Posted by: Lisa Hirsch | February 06, 2008 at 06:05 PM
Only because everyone already knew you deserved to have the spotlight all to yourself that day, Lisa.
Posted by: Steve Smith | February 06, 2008 at 06:10 PM
I seem to be having a Soprano Moment and can't figure out how to search the database for my birthday... ??
Posted by: ACB | February 06, 2008 at 07:02 PM
It took me a minute to figure out as well, ACB (although I note that La Cieca spelled it out): Go to the Met archive site, click on Key Word Search, then simply enter your full birth date in the top search field. Voila! Do report.
Posted by: Steve Smith | February 06, 2008 at 08:20 PM
Far too much fun for a day this gloomy. Here's mine.
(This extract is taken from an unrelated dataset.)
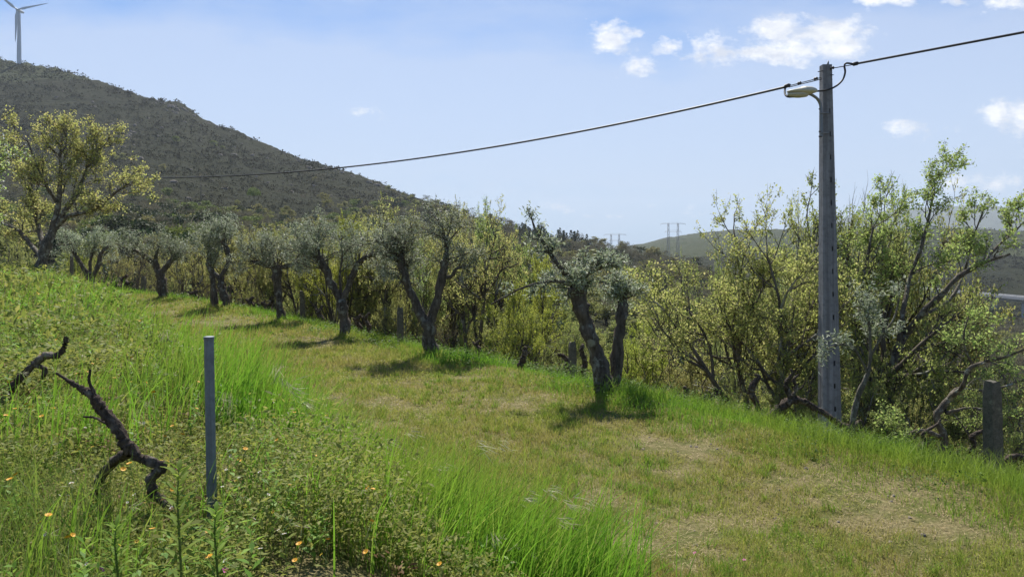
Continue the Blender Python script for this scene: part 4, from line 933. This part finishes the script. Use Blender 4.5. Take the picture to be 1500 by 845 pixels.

Posted by: Matthew | February 07, 2008 at 09:49 AM
This is so entertaining, I'm only surprised no one suggested it sooner. Mine is here.
Posted by: Bruce Hodges | February 07, 2008 at 10:40 AM
Oddly enough--as I was being born in Ann Arbor, Michigan, on May 30, 1973--the Met was performing Il Trovatore (with Richard Tucker) a mere 50 miles away in Detroit.